Which was right around the time I found it necessary to stop watching.
 
Rachel will have more on this on tonight's show, taking a closer look at the larger context of this story, but in the meantime, I was struck by Michael Cohen's recent piece arguing that Panetta has come to represent "what wrong with D.C."

At both Langley and the Pentagon he became a forceful advocate for -- or, some might say, bureaucratic captive of -- the agencies he ran. As CIA Director he pushed back on efforts to expose the agency's illegal activities during the Bush Administration  -- in particular, the use of torture (which he had once decried). At DoD he ran around with his hair practically on fire denouncing cuts to the defense budget in out-sized, apocalyptic terms. The "catastrophic," "draconian" cuts would initiate a "doomsday mechanism" and "invite aggression," he claimed and always without specific examples.

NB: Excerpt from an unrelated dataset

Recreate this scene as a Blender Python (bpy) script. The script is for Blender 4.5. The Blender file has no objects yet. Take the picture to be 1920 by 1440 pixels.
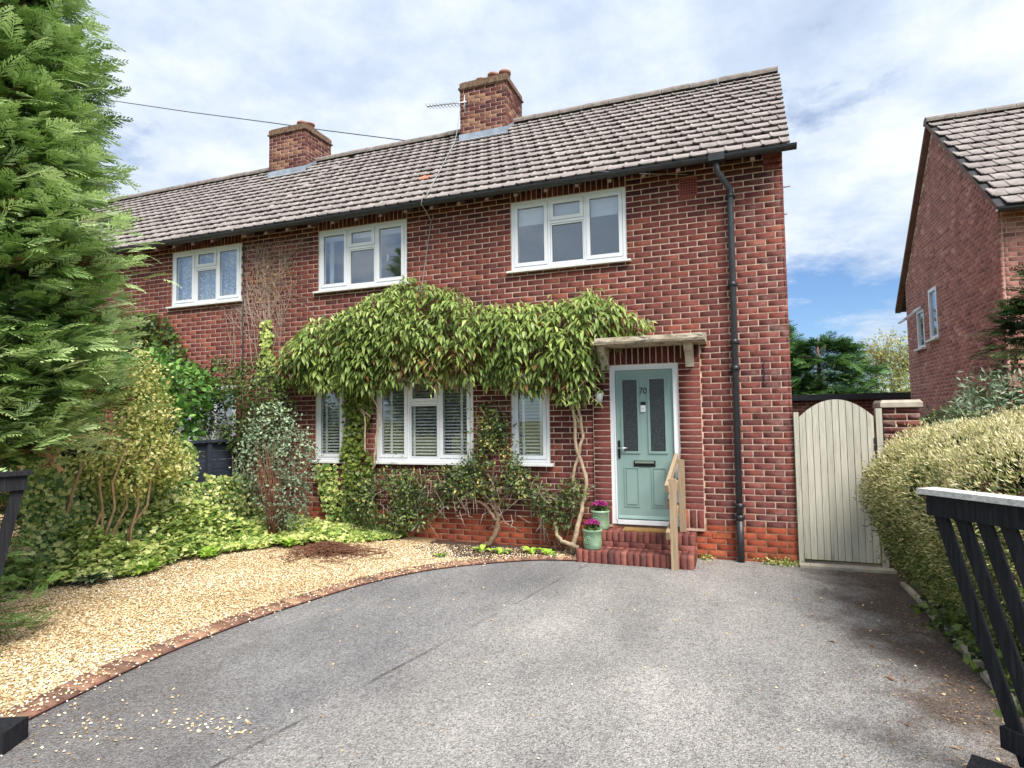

Ironically, when Panetta was chairman of the House Budget Committee in the early 1990s, he took the exact opposite position and pushed for huge cuts to the defense budget. For Panetta, principles appear to be determined by wherever he happens to be sitting at any given moment. However, his irresponsible threat-mongering and his constant stream of gaffes and misstatements (like the claim that the US was in Iraq because of 9/11 and that the war was worth it) masked a stunningly narrow and parochial foreign policy vision. It wasn't just that Panetta was saying crazy things. As his new memoir shows, he apparently believed them.

Or did he? The fact that Panetta seems to reverse course so effortlessly raises questions about which of his core beliefs are genuine, and which are the result of the political considerations of the moment.
 
He's become quite adept at blaming Obama for things that don't appear to be the president's fault, offering vague platitudes as an alternative for sound policy proposals, and suggesting the use of force is always the right course, but after listening to Panetta go on (and on) for the last couple of weeks, I have decreasing confidence in the intellectual integrity of what he actually believes.